When you declare bankruptcy, you legally acknowledge you are unable to repay your debts. A trustee is appointed to take control of your assets and income, which they use to pay off your creditors. You lose control of your assets during this process, and certain assets may be sold by the trustee to satisfy debts. Bankruptcy generally protects you from further legal actions by creditors and lasts for a set period (e.g., three years and one day in Australia). However, it has significant consequences, such as damage to your credit rating, limitations on owning property or being a company director, and certain restrictions on your financial activities. Your bankruptcy record may remain publicly accessible for years after discharge.

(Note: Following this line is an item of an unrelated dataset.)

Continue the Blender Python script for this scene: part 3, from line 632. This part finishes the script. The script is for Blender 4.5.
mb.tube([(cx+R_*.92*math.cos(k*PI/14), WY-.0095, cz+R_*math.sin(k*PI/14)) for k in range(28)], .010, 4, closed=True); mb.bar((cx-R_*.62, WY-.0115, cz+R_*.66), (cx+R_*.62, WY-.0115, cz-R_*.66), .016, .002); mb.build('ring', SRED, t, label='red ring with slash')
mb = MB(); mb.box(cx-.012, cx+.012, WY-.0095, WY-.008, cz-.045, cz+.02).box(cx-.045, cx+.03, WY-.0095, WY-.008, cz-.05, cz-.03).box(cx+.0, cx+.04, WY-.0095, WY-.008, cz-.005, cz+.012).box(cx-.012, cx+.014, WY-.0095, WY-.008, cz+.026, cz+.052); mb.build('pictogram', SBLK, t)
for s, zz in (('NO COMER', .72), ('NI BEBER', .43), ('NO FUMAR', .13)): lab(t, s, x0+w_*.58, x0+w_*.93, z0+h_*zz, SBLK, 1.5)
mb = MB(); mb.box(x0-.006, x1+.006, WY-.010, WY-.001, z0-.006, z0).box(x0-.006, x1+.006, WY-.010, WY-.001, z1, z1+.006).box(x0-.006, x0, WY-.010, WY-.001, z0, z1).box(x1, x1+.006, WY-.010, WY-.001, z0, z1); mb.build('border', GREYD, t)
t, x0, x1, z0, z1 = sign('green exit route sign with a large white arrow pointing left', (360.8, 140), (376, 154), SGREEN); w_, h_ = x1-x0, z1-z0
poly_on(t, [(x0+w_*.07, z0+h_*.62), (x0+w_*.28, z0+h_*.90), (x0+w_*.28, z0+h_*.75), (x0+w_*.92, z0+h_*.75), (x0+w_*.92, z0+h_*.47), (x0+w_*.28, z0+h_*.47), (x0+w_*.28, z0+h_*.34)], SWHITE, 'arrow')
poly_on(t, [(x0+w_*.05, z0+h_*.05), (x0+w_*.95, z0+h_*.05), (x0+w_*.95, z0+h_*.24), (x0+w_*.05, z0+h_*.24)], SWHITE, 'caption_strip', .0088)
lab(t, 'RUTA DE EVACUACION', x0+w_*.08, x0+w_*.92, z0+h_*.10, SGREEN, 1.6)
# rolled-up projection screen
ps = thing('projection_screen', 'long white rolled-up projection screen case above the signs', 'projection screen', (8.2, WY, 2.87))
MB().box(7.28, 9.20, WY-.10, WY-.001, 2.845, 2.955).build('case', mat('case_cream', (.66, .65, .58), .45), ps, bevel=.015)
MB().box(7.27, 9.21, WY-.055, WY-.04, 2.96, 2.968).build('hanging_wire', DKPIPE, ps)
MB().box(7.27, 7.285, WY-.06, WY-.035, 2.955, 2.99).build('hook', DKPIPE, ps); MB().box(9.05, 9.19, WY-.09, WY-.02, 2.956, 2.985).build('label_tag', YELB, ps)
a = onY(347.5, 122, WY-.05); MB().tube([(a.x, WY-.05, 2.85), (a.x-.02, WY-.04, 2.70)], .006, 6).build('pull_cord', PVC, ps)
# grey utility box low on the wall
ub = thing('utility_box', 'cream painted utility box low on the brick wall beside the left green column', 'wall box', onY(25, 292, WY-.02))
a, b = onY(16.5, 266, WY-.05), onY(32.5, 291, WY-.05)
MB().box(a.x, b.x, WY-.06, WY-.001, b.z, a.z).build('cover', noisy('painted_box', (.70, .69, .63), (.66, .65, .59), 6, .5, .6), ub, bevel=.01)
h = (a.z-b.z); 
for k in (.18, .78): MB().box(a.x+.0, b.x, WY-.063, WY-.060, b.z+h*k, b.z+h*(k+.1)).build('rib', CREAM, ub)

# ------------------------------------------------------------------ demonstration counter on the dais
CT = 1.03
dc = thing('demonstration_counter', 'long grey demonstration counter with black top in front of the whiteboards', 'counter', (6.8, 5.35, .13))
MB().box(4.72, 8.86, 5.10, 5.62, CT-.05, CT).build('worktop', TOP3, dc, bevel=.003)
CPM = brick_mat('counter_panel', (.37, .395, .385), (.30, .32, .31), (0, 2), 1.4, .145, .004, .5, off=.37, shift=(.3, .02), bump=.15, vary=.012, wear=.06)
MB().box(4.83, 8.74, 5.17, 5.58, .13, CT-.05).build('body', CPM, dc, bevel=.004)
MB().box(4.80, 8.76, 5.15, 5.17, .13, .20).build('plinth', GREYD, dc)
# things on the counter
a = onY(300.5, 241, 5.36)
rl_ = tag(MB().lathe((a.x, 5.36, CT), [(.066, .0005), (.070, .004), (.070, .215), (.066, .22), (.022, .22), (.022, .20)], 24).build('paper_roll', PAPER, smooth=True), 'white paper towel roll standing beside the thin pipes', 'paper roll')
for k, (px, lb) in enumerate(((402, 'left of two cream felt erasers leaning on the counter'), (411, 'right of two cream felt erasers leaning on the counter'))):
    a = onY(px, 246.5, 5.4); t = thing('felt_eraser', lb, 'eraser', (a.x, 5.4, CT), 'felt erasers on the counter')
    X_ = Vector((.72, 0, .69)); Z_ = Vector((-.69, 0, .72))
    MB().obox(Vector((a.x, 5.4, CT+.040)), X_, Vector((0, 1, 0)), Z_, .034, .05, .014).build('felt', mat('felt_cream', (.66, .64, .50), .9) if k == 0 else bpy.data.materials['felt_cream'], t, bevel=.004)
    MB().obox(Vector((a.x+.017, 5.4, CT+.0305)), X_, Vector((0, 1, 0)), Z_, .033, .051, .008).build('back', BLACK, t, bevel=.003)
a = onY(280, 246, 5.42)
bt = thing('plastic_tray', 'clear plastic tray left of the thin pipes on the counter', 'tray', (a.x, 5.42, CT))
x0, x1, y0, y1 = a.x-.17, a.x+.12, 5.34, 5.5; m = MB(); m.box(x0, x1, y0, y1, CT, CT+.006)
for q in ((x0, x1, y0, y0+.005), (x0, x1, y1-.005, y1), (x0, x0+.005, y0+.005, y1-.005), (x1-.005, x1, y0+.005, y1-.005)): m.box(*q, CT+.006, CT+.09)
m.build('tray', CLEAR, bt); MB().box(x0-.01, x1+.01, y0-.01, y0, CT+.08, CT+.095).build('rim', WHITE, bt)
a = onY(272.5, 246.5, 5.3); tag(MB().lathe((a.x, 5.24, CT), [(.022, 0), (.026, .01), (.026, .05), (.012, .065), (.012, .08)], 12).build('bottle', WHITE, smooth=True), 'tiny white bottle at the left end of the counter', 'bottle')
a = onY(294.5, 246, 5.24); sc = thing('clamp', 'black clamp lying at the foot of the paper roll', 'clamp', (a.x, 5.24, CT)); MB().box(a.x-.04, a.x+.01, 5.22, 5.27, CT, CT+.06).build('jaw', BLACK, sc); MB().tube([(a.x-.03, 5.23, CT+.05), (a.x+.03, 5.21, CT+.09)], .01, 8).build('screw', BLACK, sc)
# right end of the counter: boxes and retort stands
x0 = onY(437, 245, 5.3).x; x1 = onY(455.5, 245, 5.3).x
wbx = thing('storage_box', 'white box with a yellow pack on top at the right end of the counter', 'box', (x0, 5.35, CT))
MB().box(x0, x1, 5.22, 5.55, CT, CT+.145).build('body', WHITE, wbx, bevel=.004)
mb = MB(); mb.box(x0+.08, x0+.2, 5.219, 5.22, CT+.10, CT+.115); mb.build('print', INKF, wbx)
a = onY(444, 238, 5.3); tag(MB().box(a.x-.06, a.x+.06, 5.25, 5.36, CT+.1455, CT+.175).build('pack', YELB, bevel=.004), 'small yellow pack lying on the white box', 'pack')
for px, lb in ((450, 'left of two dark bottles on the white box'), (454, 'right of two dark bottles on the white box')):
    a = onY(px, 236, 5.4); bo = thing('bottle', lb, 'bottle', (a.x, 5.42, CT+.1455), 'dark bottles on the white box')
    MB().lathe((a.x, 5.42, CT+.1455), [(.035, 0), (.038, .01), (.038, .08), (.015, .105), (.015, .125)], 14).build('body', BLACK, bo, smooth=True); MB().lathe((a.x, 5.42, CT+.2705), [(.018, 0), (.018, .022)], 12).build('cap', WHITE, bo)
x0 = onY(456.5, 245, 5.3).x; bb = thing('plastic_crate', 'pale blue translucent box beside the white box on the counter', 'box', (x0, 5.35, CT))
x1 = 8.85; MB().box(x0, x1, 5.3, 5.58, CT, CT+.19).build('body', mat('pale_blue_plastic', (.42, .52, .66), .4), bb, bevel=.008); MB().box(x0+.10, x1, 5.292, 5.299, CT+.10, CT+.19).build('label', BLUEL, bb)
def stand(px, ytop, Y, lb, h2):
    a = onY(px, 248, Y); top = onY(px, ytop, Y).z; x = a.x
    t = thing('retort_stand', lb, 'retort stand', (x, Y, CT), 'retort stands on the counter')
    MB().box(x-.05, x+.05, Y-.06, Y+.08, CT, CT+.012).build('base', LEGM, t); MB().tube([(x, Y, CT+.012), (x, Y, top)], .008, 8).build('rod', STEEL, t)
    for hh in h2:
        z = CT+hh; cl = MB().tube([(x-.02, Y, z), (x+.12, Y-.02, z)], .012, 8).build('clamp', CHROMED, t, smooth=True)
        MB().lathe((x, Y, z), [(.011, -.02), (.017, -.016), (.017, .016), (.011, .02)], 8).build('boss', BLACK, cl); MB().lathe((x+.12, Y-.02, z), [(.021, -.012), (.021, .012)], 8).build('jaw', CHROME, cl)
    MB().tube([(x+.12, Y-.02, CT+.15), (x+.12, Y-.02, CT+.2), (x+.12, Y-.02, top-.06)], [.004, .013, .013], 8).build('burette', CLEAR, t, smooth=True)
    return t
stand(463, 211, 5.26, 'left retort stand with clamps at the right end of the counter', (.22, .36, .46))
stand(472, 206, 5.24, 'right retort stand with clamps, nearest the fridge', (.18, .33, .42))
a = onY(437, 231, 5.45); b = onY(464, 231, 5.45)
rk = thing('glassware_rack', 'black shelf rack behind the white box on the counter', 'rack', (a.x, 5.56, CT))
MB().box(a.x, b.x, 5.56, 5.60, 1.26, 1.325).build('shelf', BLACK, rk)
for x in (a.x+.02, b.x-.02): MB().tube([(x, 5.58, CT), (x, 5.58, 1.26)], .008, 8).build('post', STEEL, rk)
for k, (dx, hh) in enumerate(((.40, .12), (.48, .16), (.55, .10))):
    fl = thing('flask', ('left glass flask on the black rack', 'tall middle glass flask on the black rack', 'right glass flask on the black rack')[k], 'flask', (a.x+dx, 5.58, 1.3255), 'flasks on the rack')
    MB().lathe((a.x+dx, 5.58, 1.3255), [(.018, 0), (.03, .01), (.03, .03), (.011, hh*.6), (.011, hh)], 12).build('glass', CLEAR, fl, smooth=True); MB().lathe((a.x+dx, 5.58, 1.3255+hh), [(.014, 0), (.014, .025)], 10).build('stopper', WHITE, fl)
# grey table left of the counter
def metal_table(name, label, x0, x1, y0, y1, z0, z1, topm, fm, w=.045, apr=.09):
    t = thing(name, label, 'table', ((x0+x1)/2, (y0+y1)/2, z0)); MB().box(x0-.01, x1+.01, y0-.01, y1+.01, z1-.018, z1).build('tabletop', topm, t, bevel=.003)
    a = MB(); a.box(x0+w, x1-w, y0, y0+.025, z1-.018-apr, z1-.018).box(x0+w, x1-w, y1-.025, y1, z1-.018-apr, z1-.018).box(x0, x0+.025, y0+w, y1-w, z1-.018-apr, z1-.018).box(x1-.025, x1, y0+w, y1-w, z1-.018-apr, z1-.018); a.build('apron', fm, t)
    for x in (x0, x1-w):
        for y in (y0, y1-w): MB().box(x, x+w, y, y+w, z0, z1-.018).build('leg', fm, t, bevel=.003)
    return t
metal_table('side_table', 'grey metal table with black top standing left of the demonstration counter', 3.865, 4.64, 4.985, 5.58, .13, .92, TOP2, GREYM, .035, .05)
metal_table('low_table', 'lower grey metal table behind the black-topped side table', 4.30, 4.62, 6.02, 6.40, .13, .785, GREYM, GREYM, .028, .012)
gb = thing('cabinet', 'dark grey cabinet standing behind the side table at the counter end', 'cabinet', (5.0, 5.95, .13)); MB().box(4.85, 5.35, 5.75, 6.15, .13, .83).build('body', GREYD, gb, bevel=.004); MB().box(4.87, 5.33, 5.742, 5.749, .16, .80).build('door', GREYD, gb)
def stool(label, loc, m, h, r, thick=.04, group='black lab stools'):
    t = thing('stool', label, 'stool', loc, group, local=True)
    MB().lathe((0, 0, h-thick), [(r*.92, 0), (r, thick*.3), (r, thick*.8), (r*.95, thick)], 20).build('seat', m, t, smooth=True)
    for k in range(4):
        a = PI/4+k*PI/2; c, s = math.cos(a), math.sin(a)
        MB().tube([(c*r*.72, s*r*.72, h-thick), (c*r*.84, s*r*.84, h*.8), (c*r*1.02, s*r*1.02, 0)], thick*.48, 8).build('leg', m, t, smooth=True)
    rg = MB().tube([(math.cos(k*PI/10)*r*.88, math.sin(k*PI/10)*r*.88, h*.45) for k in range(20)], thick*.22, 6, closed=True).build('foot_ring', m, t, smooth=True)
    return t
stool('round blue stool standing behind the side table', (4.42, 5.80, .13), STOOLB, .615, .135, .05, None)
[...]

What Happens During Bankruptcy
- A trustee manages your income and assets, potentially selling property to pay creditors.
- You must disclose all assets and income to the trustee.
- Certain basic household items and tools used for earning income may be exempt.
- Your name appears on official insolvency registers and credit reports, affecting your creditworthiness.
Types of Bankruptcy (US Specific Examples)
- Chapter 7: Assets are liquidated to pay debts, then remaining eligible debts are discharged, usually within 4-6 months.
- Chapter 13: Debt repayment reorganization over 3-5 years, keeping assets but repaying debts gradually.
Consequences of Bankruptcy
- Loss of control over properties and other assets.
- Damage to credit rating for 5-10 years, depending on the jurisdiction.
- Restriction from roles like company director or trust account administrator.
- Public record of bankruptcy affecting future credit and financial dealings.
- Possible restrictions or loss of passport and other legal impacts.
After Bankruptcy
- Bankruptcy is discharged after a set period or plan completion.
- Some debts such as fraud-related debts, student loans, fines, and maintenance payments are usually not discharged.
- Credit can gradually be rebuilt over time with responsible financial behavior after bankruptcy.
This summary covers the general outcomes and consequences of declaring bankruptcy, highlighting the loss of assets control, legal protections from creditors, and long-term credit impact.